Task directions >> Your task is to transcribe all of the data below exactly, omitting the images.

Dataset excerpt >>
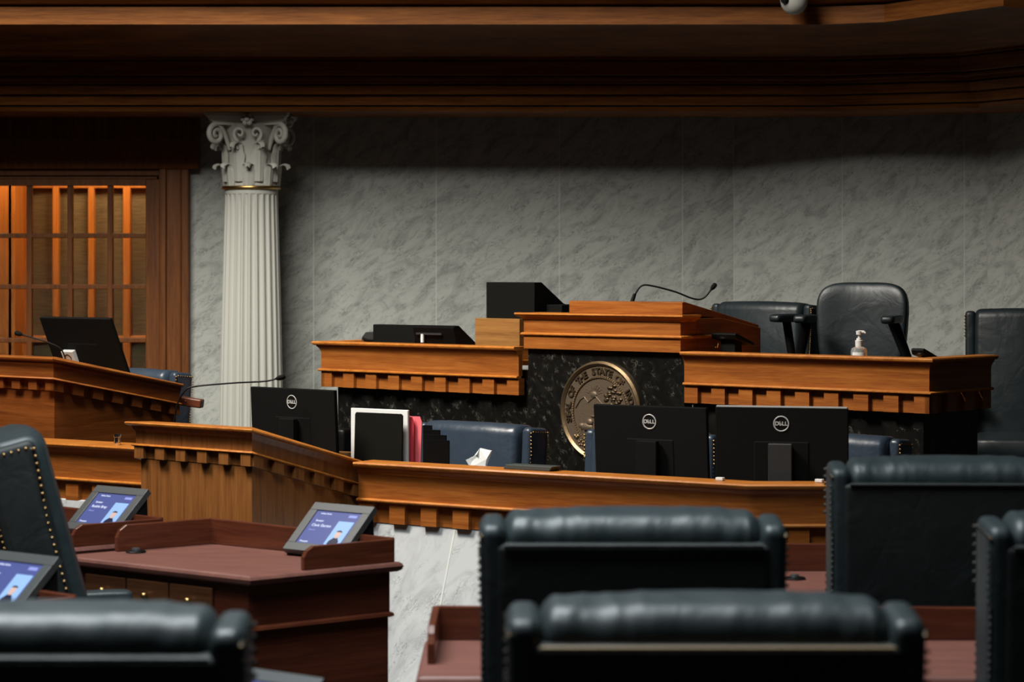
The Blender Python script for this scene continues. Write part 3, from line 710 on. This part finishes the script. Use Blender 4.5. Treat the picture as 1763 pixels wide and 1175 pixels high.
MB().tube([(.02, -.004, .085), (.05, -.006, .075), (.10, -.006, .074)], .007, 8).done('handset', BLACKG, t, smooth=50)
def tiltphone(px, px2, ytop, d, label):
    p = on_r(px, d); w = FR.off(d).s(px2)-FR.off(d).s(px); h = ZZ(ytop, p.y)-(ZR-.075)
    t = thing('desk_phone', label, 'phone', (p.x, p.y, ZR-.074), -R(40))
    MB().prism([(0, 0, h-.03), (0, -.01, h-.008), (0, 0, h), (0, .15, h-.05), (0, .15, h-.065)], (w, 0, 0)).done('display', BLACKG, t, bevel=.003)
    MB().box(.03, w-.03, .03, .09, 0, h-.03).done('foot', BLACKP, t, bevel=.003)
    MB().tube([(w*.18, -.012, h-.072), (w*.24, -.016, h-.05)], .004, 6).done('chrome_clip', CHROME, t, smooth=50)
    MB().tube([(w*.26, -.012, h-.072), (w*.32, -.016, h-.05)], .004, 6).done('chrome_clip', CHROME, t, smooth=50)
tiltphone(1226, 1268, 573, .2, 'black tilted desk phone just right of the podium on the upper desk')
tiltphone(1570, 1592, 600, .2, 'small black device near the right end of the upper desk')
# hand sanitizer
p = on_r(1479, .16)
t = thing('sanitizer_bottle', 'clear pump bottle of hand sanitizer on the right upper desk', 'bottle', (p.x, p.y, ZR-.074), 0)
hz = ZZ(569, p.y)-(ZR-.074); hb = ZZ(597, p.y)-(ZR-.074)
MB().lathe([(0, 0), (.036, 0), (.038, .006), (.038, hb-.022), (.034, hb-.008), (.018, hb), (0, hb)], 28).done('body', CLEAR, t, smooth=40)
MB().loft([[(.0388*cos(R(a_)), .0388*sin(R(a_)), z) for a_ in list(range(-150, -40, 10))]+[(.036*cos(R(a_)), .036*sin(R(a_)), z) for a_ in list(range(-50, -160, -10))] for z in (.02, hb-.026)]).done('paper_label', PAPER, t)
MB().lathe([(0, hb), (.017, hb), (.018, hb+.028), (.012, hb+.03), (.012, hb+.038), (.005, hb+.04), (.005, hz-.022), (.013, hz-.02), (.015, hz-.004), (0, hz)], 20).done('pump', WHITE, t, smooth=40)
MB().tube([(0, 0, hz-.008), (.02, -.01, hz-.007), (.028, -.014, hz-.013)], [.008, .006, .004], 8).done('nozzle', WHITE, t, smooth=40)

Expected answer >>
The Blender Python script for this scene continues. Write part 3, from line 710 on. This part finishes the script. Use Blender 4.5. Treat the picture as 1763 pixels wide and 1175 pixels high.
MB().tube([(.02, -.004, .085), (.05, -.006, .075), (.10, -.006, .074)], .007, 8).done('handset', BLACKG, t, smooth=50)
def tiltphone(px, px2, ytop, d, label):
    p = on_r(px, d); w = FR.off(d).s(px2)-FR.off(d).s(px); h = ZZ(ytop, p.y)-(ZR-.075)
    t = thing('desk_phone', label, 'phone', (p.x, p.y, ZR-.074), -R(40))
    MB().prism([(0, 0, h-.03), (0, -.01, h-.008), (0, 0, h), (0, .15, h-.05), (0, .15, h-.065)], (w, 0, 0)).done('display', BLACKG, t, bevel=.003)
    MB().box(.03, w-.03, .03, .09, 0, h-.03).done('foot', BLACKP, t, bevel=.003)
    MB().tube([(w*.18, -.012, h-.072), (w*.24, -.016, h-.05)], .004, 6).done('chrome_clip', CHROME, t, smooth=50)
    MB().tube([(w*.26, -.012, h-.072), (w*.32, -.016, h-.05)], .004, 6).done('chrome_clip', CHROME, t, smooth=50)
tiltphone(1226, 1268, 573, .2, 'black tilted desk phone just right of the podium on the upper desk')
tiltphone(1570, 1592, 600, .2, 'small black device near the right end of the upper desk')
# hand sanitizer
p = on_r(1479, .16)
t = thing('sanitizer_bottle', 'clear pump bottle of hand sanitizer on the right upper desk', 'bottle', (p.x, p.y, ZR-.074), 0)
hz = ZZ(569, p.y)-(ZR-.074); hb = ZZ(597, p.y)-(ZR-.074)
MB().lathe([(0, 0), (.036, 0), (.038, .006), (.038, hb-.022), (.034, hb-.008), (.018, hb), (0, hb)], 28).done('body', CLEAR, t, smooth=40)
MB().loft([[(.0388*cos(R(a_)), .0388*sin(R(a_)), z) for a_ in list(range(-150, -40, 10))]+[(.036*cos(R(a_)), .036*sin(R(a_)), z) for a_ in list(range(-50, -160, -10))] for z in (.02, hb-.026)]).done('paper_label', PAPER, t)
MB().lathe([(0, hb), (.017, hb), (.018, hb+.028), (.012, hb+.03), (.012, hb+.038), (.005, hb+.04), (.005, hz-.022), (.013, hz-.02), (.015, hz-.004), (0, hz)], 20).done('pump', WHITE, t, smooth=40)
MB().tube([(0, 0, hz-.008), (.02, -.01, hz-.007), (.028, -.014, hz-.013)], [.008, .006, .004], 8).done('nozzle', WHITE, t, smooth=40)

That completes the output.